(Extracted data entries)
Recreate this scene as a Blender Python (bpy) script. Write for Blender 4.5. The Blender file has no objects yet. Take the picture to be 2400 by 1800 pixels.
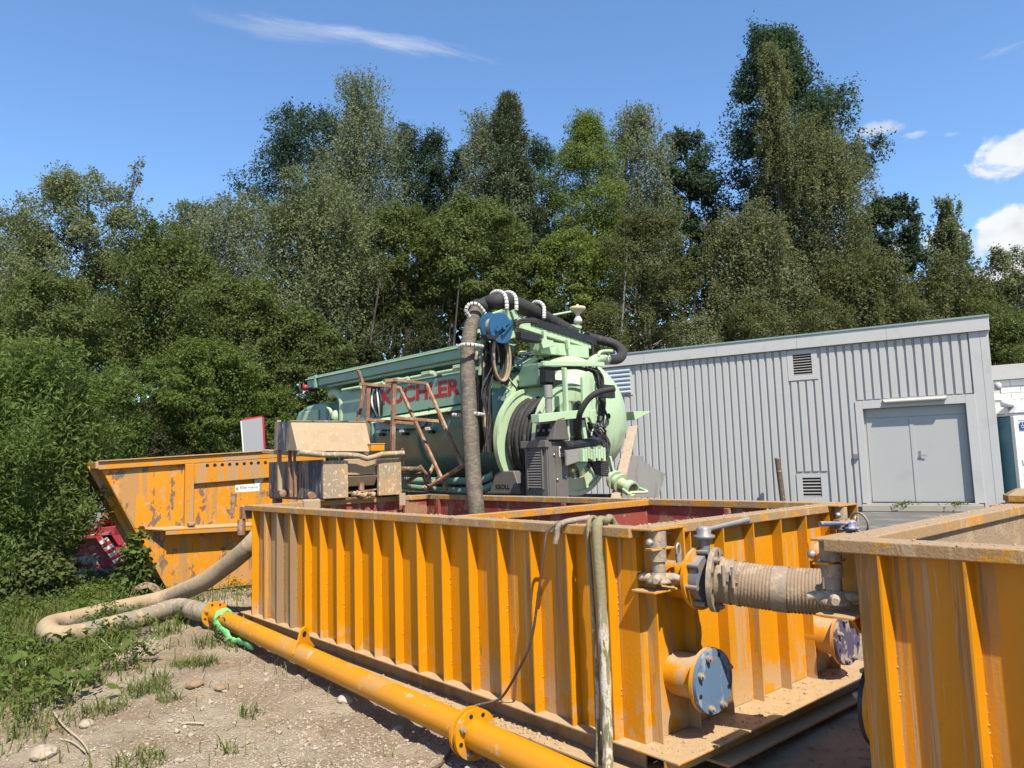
import bpy, math, random
import numpy as np
from mathutils import Vector, Matrix

# ------------------------------------------------------------------ camera, sky, sun, exposure
scene = bpy.context.scene
COL = scene.collection
R_ = math.radians
FPX, PITCH, ROLL, EYE = 1745.2, 0.1057, -0.0312, 1.75      # focal length in pixels of the 2400 px wide photograph
cp, sp_, cr, sr = math.cos(PITCH), math.sin(PITCH), math.cos(ROLL), math.sin(ROLL)
CF = np.array([0, cp, sp_]); _u = np.array([0, -sp_, cp]); _r = np.array([1.0, 0, 0])
CR = cr * _r + sr * _u; CU = -sr * _r + cr * _u; CO = np.array([0, 0, EYE])
cam_d = bpy.data.cameras.new('camera'); cam = bpy.data.objects.new('camera', cam_d); COL.objects.link(cam)
cam.matrix_world = Matrix(((CR[0], CU[0], -CF[0], 0), (CR[1], CU[1], -CF[1], 0), (CR[2], CU[2], -CF[2], EYE), (0, 0, 0, 1)))
cam_d.sensor_width = 36; cam_d.lens = FPX / 2400 * 36; cam_d.clip_start = .05; cam_d.clip_end = 2000
scene.camera = cam
SUN_AZ = np.array([.36, -.933]); SUN_EL = R_(53.5)
SUN = np.array([SUN_AZ[0] * math.cos(SUN_EL), SUN_AZ[1] * math.cos(SUN_EL), math.sin(SUN_EL)])
sun_d = bpy.data.lights.new('sun', 'SUN'); sun_d.energy = 5.0; sun_d.angle = R_(.5); sun_d.color = (1, .935, .81)
sun = bpy.data.objects.new('sun', sun_d); COL.objects.link(sun)
sun.rotation_euler = Vector(SUN).to_track_quat('Z', 'Y').to_euler()
scene.view_settings.view_transform = 'Standard'; scene.view_settings.look = 'None'
scene.view_settings.exposure = 1.0; scene.view_settings.gamma = 1; scene.view_settings.use_curve_mapping = False
scene.cycles.max_bounces = 5; scene.cycles.diffuse_bounces = 2; scene.cycles.transparent_max_bounces = 8
SKY_STRENGTH = .12

def ray(px, py):
    return CF + (px - 1200) / FPX * CR - (py - 900) / FPX * CU

def at(px, py, depth):                       # point at this pixel of the photograph, depth metres along y
    d = ray(px, py); return CO + d * (depth / d[1])

def onz(px, py, z=0.0):
    d = ray(px, py); return CO + d * ((z - EYE) / d[2])

class Frame:                                 # a thing's own axes: origin on the ground, turned about z
    def __init__(s, ox, oy, yaw, oz=0.0):
        s.o = np.array([ox, oy, oz]); s.yaw = yaw
        s.x = np.array([math.cos(yaw), math.sin(yaw), 0]); s.y = np.array([-math.sin(yaw), math.cos(yaw), 0]); s.z = np.array([0, 0, 1.0])
    def w(s, x, y, z=0): return s.o + s.x * x + s.y * y + s.z * z
    def l(s, P): d = np.asarray(P) - s.o; return np.array([d @ s.x, d @ s.y, d @ s.z])
    def pl(s, px, py, ax, v):                # pixel ray meets the local plane ax = v
        n = {'x': s.x, 'y': s.y, 'z': s.z}[ax]; d = ray(px, py)
        t = (v - (CO - s.o) @ n) / (d @ n); return s.l(CO + d * t)

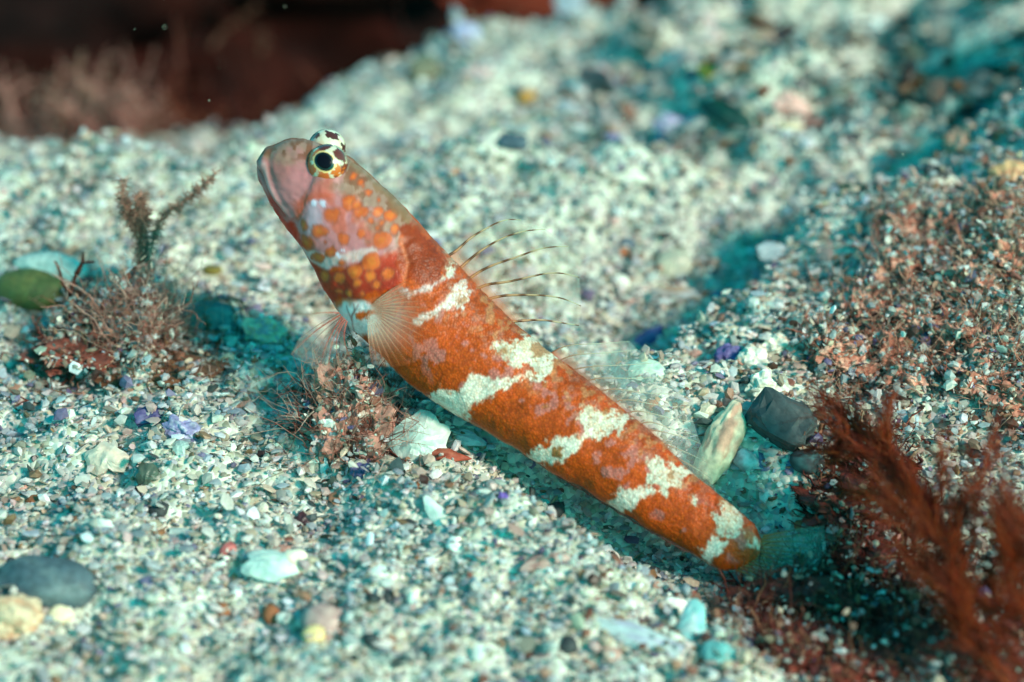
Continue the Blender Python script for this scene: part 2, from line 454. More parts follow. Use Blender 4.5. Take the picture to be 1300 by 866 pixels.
VB = C3[:, None, :] + A3c[:, None, None] * ct[None, :, None] * Ur[:, None, :] + B3[:, None, None] * se[None, :, None] * Lr[:, None, :]
Hh = np.broadcast_to(ct[None, :], (NS, MR))
# flattened side view coordinates of every skin point: both flanks carry the same markings
PX = (sC[:, None, :] + Hh[..., None] * ((sD - sV) / 2)[:, None, :]).reshape(-1, 2)
SX = np.repeat(tq, MR); HX = Hh.reshape(-1)
side = np.repeat(np.sign(st)[None, :], NS, 0).reshape(-1)
nrm = (ct[None, :, None] * Ur[:, None, :] / A3c[:, None, None] + se[None, :, None] * Lr[:, None, :] / B3[:, None, None])
nrm /= np.linalg.norm(nrm, axis=2)[..., None]
disp = np.zeros(NS * MR)
flank = np.abs(np.repeat(st[None, :], NS, 0).reshape(-1))
fl = sstep(0.15, 0.5, flank)
mouth = Z1((62, 214), (84, 232), (108, 290), (135, 345), (166, 384))
lip = Z1((122, 150), (118, 190), (128, 250), (152, 315), (182, 362))
gill = Z1((590, 470), (612, 540), (602, 610), (555, 645), (470, 668), (390, 672), (335, 690))
disp -= 0.055 * np.exp(-(linesd(PX, mouth) / 3.2) ** 2) * sstep(0.02, 0.2, flank)
disp -= 0.015 * np.exp(-(linesd(PX, lip) / 4.0) ** 2) * fl
disp += 0.03 * np.exp(-(linesd(PX, Z1((95, 200), (112, 260), (140, 320))) / 5.0) ** 2) * fl
disp -= 0.025 * np.exp(-(linesd(PX, gill) / 6) ** 2) * fl
disp += 0.05 * np.exp(-(np.linalg.norm(PX - Z1((300, 440))[0], axis=1) / 30) ** 2) * fl
disp += 0.02 * np.exp(-(np.linalg.norm(PX - Z1((470, 580))[0], axis=1) / 34) ** 2) * fl
eye_c = np.array([416.0, 210.0])
disp += 0.07 * np.exp(-(np.linalg.norm(PX - eye_c - np.array([0, 6]), axis=1) / 26) ** 2)
disp += 0.02 * noise(PX[:, 0] * 0.05, PX[:, 1] * 0.05, side, 5) + 0.006 * noise(PX[:, 0] * 0.2, PX[:, 1] * 0.2, side, 6)
VB = VB + (disp.reshape(NS, MR) * cap[:, None])[..., None] * nrm

# pigment
px, py = PX[:, 0], PX[:, 1]
nz1 = fbm(px * 0.06, py * 0.06, side * 3, 11, 4)
nz2 = fbm(px * 0.22, py * 0.22, side * 3, 15, 2)
nz3 = fbm(px * 0.03, py * 0.03, side * 3, 31, 3)
ROWH, COLW = 4.4, 4.6
grow_ = np.abs(((np.repeat(th[None, :], NS, 0) + np.pi) % (2 * np.pi)) - np.pi).reshape(-1) * np.repeat(A3, MR) * 77 / ROWH
gcol_ = SX / COLW
ga, gb = np.floor(gcol_ + grow_ * 0.5), np.floor(grow_ * 0.5 - gcol_ + 900)
cellr = hash3(ga, gb, side + 2, 77); cellr2 = hash3(ga, gb, side + 2, 99)
scaled = sstep(215, 265, SX)
def paint(c, rgb, mask):
    return c * (1 - mask[:, None]) + lin(rgb) * mask[:, None]
def pm(poly, soft=1.6, wob=3.0, fine=2.0, wx=None):
    d = polysd(PX, poly) + 1.2 + wob * nz1 + fine * nz2 + 5.0 * (cellr - 0.5) * scaled
    return sstep(soft, -soft, d)
c = np.tile(lin((180, 75, 6)), (len(PX), 1))
c = paint(c, (126, 58, 20), sstep(0.25, 0.95, HX + 0.15 * nz1) * 0.7)          # browner back
c = paint(c, (200, 82, 20), sstep(-0.1, 0.5, nz1) * 0.5)
lav = sstep(0.42, 0.7, fbm(px * 0.055, py * 0.055, side * 3, 131, 2) + 0.35 * nz2) * sstep(0.8, 0.4, np.abs(HX)) * 0.6
c = paint(c, (176, 122, 126), lav)
cell = sstep(0.15, 0.6, fbm(px * 0.16, py * 0.16, side * 3, 41, 2)) * sstep(0.0, 0.6, HX)
c = paint(c, (150, 112, 100), cell * 0.35)
c = paint(c, (206, 170, 150), sstep(-0.93, -0.99, HX) * 0.6)                             # belly edge
cream, mint = (232, 216, 200), (206, 198, 180)
whites = [(cream, Z2((415, 565), (470, 530), (540, 525), (600, 460), (650, 470), (690, 492), (760, 475), (830, 440), (890, 480), (880, 512), (830, 490), (740, 540), (640, 592), (545, 655), (470, 610))),
          (mint, Z2((700, 335), (745, 340), (790, 322), (810, 310), (870, 350), (915, 400), (932, 470), (880, 506), (832, 440), (770, 470), (740, 420), (715, 405))),
          (mint, Z3((265, 228), (310, 210), (345, 245), (385, 222), (425, 268), (372, 335), (330, 318), (275, 312))),
          (cream, Z3((80, 395), (150, 348), (230, 328), (320, 296), (360, 318), (285, 352), (235, 402), (170, 430), (110, 415))),
          (mint, Z3((485, 430), (520, 398), (560, 405), (622, 450), (600, 485), (560, 515), (505, 492), (488, 462))),
          (cream, Z3((345, 545), (400, 500), (500, 486), (535, 508), (480, 545), (430, 590), (375, 580))),
          (mint, Z3((705, 590), (742, 556), (800, 596), (792, 642), (740, 662), (708, 632))),
          (cream, Z3((655, 700), (700, 650), (748, 678), (730, 718), (700, 745), (665, 735))),
          (cream, Z3((800, 690), (850, 658), (905, 660), (885, 692), (822, 704))),
          (mint, Z3((640, 525), (662, 525), (665, 545), (645, 545))),
          ((205, 180, 182), Z1((738, 548), (775, 590), (742, 606), (690, 622), (655, 640), (620, 660), (560, 612), (620, 632), (690, 606), (722, 590))),
          (mint, Z1((722, 505), (760, 560), (748, 600), (718, 598))),
          ((212, 196, 192), Z1((780, 610), (828, 640), (822, 690), (790, 722), (770, 690), (715, 706), (665, 742), (630, 742), (640, 722), (700, 690), (750, 640)))]
for k_, (cc, poly) in enumerate(whites):
    c = paint(c, cc, pm(poly, 3.2, 5.0, 5.5 if cc == mint else 2.2))
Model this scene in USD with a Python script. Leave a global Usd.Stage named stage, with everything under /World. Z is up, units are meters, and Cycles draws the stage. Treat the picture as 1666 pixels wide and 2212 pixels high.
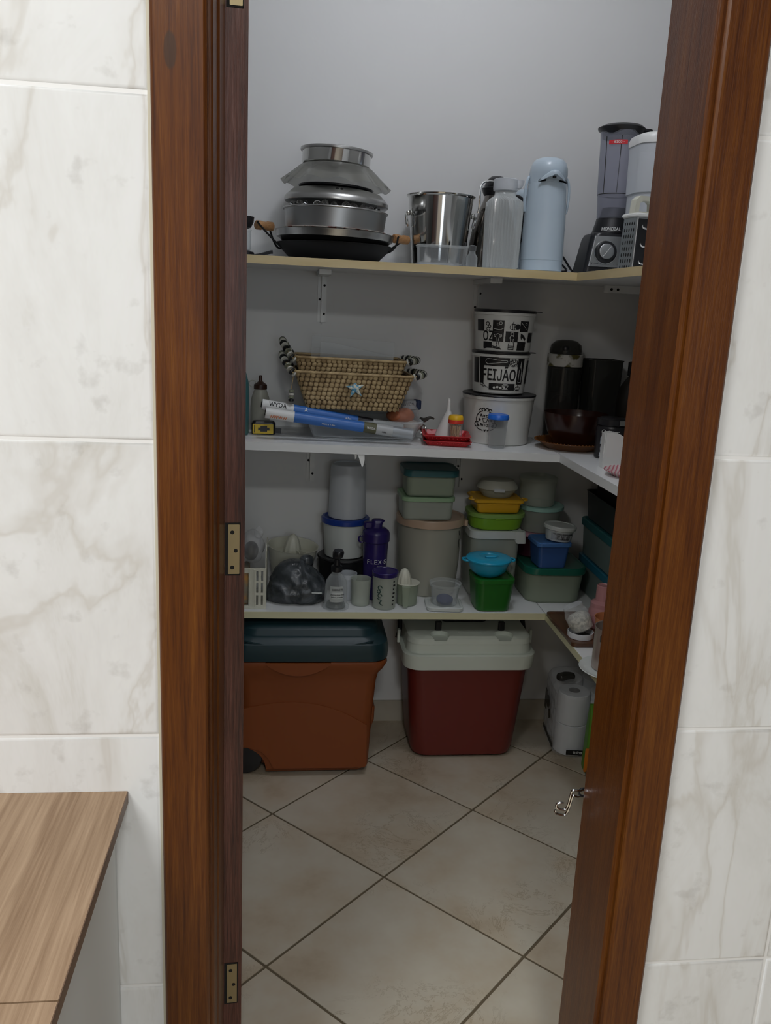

> _Goal_: Output exactly the span of lines from the top of the listing through the line holding "from mathutils import Vector, Matrix", and leave every picture out.

> _Output for this exercise_:
Recreate this scene as a Blender Python (bpy) script. Write for Blender 4.5. The Blender file has no objects yet. Take the picture to be 2400 by 1800 pixels.
import bpy, math, random
import numpy as np
from mathutils import Vector, Matrix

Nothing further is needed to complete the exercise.